Çocukları rapçi yapmaya çalışmıyorum. Onları öğrenmeyi seven, kendini ifade etmenin farklı yollarını keşfeden, öğrenmeye açık meraklı insanlar haline getirmek için yapıyorum bu workhopları, amacım bu.” Fuat’ın işitme engellilerle yaptığı bir rap projesi olan “Eller Konuşur”u da hatırlatmak isterim. Fuat bu gibi workshopları okullarda da yapmak istiyor.
“Rap dinleyen kitle büyümedi rap poplaştı”
- Son 10 yılda Türkçe rap çok değişti, gelişti. Yeni dalga rapçiler hakkında ne düşünüyorsun?
Valla ben pek arkadaş olamadım Amerika’dan gelen bu trap’le. Enstrümentalleri enteresan olabiliyor ama Amerika’dan bire bir alınmış olanlar çok içi boşaltılmış, kalitesi olmayan şeyler. Ben bildiğim çizgiden devam ediyorum. Bende de bir trap var albümde ama bunu kendi tarzımda yaptım. Kopyalanarak yapılmasına taraftar değilim. Hip hop’ın en önemli kontekstlerinden bir tanesi başkasının stilini ısırmamak. “Don’t bite”. Çalmamak. Başkasının stilini kopyalama! Bunu bilgi eksikliğine ve hip hop’ın tarihini ve kendisini tanımamalarına bağlıyorum. Hip hop’ı bilseler buna girmezlerdi.”
- Türkçe rap hayli popüler oldu. Spotify yıl sonu listesinde en fazla stream edilen sanatçının Ezhel olduğunu gördük. Bunun gibi diğer yeni nesil rapçiler de çok dinleniyor. Nasıl yorumluyorsun?

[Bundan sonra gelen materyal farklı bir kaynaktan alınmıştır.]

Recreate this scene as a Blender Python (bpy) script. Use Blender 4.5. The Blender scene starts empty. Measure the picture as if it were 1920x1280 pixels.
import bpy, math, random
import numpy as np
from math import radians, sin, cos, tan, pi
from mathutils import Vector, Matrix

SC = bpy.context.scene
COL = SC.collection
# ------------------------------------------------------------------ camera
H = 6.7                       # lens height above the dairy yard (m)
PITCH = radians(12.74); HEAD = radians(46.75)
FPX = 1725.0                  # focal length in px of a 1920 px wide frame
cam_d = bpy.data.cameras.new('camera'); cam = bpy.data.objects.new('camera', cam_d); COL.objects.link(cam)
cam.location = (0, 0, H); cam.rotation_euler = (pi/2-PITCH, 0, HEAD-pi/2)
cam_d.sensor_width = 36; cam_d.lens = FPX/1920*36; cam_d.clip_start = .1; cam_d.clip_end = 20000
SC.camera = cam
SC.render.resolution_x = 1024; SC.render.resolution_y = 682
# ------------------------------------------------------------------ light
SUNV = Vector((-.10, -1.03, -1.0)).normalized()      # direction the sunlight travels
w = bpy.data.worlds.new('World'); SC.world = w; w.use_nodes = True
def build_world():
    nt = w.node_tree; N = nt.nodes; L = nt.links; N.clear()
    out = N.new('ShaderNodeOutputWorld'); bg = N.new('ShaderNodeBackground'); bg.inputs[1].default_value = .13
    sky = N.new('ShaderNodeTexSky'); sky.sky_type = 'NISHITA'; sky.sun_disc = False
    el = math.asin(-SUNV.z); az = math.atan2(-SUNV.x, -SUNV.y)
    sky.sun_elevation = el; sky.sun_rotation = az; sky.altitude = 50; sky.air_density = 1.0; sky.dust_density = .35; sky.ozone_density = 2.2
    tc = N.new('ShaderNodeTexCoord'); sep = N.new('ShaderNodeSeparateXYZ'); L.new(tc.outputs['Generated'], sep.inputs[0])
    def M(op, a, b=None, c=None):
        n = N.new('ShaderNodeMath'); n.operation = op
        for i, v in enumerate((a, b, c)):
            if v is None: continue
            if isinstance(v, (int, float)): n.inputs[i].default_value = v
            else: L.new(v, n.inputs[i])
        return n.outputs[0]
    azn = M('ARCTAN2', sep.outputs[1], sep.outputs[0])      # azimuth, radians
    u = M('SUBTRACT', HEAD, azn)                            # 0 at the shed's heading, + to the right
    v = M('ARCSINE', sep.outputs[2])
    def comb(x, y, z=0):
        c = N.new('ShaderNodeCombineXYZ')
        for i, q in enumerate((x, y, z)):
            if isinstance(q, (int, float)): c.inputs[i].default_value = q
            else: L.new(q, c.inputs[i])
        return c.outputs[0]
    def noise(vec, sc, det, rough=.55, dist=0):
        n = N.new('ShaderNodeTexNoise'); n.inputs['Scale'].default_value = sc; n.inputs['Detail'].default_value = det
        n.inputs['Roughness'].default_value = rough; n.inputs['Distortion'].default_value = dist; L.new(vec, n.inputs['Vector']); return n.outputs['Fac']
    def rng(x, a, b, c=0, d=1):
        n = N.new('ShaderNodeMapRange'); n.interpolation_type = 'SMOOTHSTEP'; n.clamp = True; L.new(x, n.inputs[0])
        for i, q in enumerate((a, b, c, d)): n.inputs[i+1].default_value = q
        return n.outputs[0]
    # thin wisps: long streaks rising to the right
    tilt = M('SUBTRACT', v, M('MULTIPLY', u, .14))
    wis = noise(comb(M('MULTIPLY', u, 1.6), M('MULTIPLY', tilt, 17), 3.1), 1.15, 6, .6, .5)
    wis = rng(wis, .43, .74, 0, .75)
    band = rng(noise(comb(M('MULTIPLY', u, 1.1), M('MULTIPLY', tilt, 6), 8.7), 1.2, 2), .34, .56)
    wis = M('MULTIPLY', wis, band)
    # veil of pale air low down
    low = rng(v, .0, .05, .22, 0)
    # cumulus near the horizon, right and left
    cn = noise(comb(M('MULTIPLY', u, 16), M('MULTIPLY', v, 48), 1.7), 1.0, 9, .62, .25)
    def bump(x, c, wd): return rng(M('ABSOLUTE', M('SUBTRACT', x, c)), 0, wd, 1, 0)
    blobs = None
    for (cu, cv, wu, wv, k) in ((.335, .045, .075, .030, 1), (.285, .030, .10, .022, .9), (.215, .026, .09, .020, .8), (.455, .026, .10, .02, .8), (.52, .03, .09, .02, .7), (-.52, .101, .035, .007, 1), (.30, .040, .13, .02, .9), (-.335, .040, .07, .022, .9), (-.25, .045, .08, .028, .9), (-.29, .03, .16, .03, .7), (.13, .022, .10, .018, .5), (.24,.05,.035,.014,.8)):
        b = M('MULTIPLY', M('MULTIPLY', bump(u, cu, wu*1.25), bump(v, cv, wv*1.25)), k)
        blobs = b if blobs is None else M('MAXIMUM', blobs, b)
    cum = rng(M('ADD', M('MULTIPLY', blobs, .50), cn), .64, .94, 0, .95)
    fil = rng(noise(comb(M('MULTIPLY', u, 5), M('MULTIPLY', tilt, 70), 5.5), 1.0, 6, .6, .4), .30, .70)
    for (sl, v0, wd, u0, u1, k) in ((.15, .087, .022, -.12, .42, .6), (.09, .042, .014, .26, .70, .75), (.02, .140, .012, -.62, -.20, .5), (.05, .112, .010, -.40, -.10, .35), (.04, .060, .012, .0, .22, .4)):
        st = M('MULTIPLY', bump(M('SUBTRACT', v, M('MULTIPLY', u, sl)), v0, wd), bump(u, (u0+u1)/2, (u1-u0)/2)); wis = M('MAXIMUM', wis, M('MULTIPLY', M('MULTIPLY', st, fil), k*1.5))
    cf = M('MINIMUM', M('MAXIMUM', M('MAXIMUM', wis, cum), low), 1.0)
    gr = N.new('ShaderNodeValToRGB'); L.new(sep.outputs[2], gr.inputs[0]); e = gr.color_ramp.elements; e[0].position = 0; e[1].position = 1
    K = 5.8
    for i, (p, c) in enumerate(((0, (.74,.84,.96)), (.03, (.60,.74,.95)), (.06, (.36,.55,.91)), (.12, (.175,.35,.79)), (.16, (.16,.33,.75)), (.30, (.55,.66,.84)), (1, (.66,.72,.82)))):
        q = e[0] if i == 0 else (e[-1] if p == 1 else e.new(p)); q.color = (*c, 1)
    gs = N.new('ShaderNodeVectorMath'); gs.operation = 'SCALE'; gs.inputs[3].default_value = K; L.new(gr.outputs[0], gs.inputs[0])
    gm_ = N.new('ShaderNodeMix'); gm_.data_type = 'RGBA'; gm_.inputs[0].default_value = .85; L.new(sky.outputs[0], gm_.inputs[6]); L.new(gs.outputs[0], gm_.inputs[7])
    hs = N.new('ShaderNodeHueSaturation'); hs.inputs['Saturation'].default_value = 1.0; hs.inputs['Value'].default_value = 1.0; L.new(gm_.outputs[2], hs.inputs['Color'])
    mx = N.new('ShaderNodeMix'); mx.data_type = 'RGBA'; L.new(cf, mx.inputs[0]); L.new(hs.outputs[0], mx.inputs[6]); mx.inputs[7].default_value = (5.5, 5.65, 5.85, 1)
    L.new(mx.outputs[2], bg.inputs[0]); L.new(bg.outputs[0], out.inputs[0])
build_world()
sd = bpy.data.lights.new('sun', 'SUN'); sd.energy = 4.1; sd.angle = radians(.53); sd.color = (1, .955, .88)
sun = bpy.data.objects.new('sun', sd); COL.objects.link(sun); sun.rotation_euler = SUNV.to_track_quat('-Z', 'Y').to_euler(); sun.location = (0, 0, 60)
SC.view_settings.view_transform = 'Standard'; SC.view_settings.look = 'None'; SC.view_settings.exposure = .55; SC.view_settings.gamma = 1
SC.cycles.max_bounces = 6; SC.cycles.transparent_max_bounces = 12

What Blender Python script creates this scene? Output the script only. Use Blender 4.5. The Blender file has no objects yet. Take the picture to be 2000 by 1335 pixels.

Aleyna Tilki dinleyen insanın da rap dinlemesiyle oldu bu.
- Rap dinleyen kitle büyümedi mi?
Büyümedi, bu müzik pop müziğine döndü sadece. Ben daha çok, müziğin poplaştığını düşünüyorum. Eyvallah buyursunlar yapsınlar benim kafam çok farklı. Ben işin (rap’in) neticede bir noktada fabrika ayarlarına döneceğine inanıyorum.
- Popülerliği nasıl açıklıyorsun? Ne oldu da rap popüler oldu?
Türkiye’de hip hop hep üvey muamemele gördü. Ne kanallarda yayınlandı ne radyolarda çaldı, ne de röportajlar yapıldı. Hep görmezden gelindi. Bu yüzden internette kendi mecrasını yarattı ve yerini buldu. Oradan da infilak etti. Dizilere girmesi de çok önemliydi. Hip hop bilmeyen kitleye bu şekilde ulaştı hip hop ve bizim insanımız da her şeye çok kolay adapte olabiliyor. Bu müziği benimsedi.